In the present study, the low-cycle fatigue behaviors of Z2CN19-10 controlled-nitrogen-content SS fabricated by AM and forged were investigated. Based on the experimental results, the main conclusions are as follows:

(1)

The microstructure of the AM materials showed anisotropy in the X, Y, and Z directions. The residual strain for AM materials was more obvious than forged material. The tensile and impact properties of the X, Y, and Z directions in AM materials were similar, while lower than forged materials.

(2)

The fatigue stresses of AM specimens were obviously higher than forged specimens at the same strain amplitude.
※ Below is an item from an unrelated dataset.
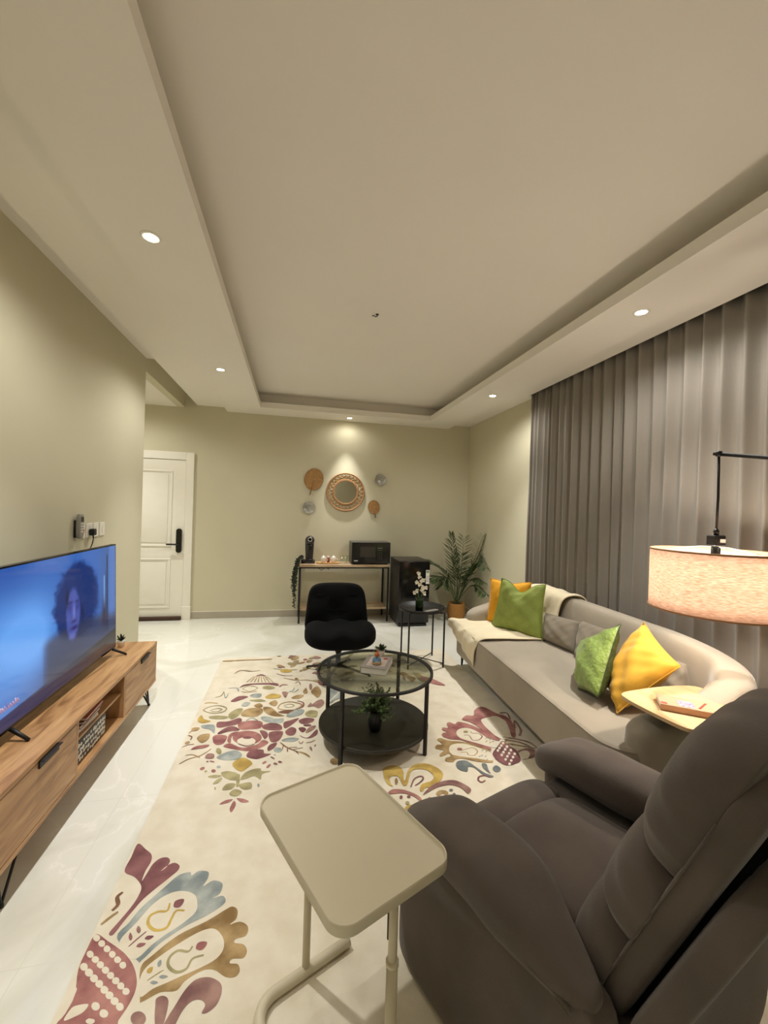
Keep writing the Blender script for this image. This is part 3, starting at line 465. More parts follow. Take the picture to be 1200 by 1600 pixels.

The fatigue lifes of most Z-direction specimens were lower than X- and Y-directions, and all directions specimens lower than forged specimens.

(3)

During the fatigue strain amplitude range of 0.3% to 0.6%, the Z-direction specimens of AM materials showed the best plastic strain by the highest N_T, while the N_f of the Z direction was obviously dispersed compared to the X and Y directions. The forged specimens showed the best fatigue properties under the plastic strain amplitude control mode.

(4)

Fatigue fracture surfaces of AM and forged materials exhibited multiple and single fatigue crack initiation sites, respectively, which was attributed to the presence of incompletely melted particles and manufacturing defects inside the AM specimens. The dislocation density of the forged fatigue specimens was the highest in the Z- and X-direction specimens of AM specimens, consistent with the fatigue life trend.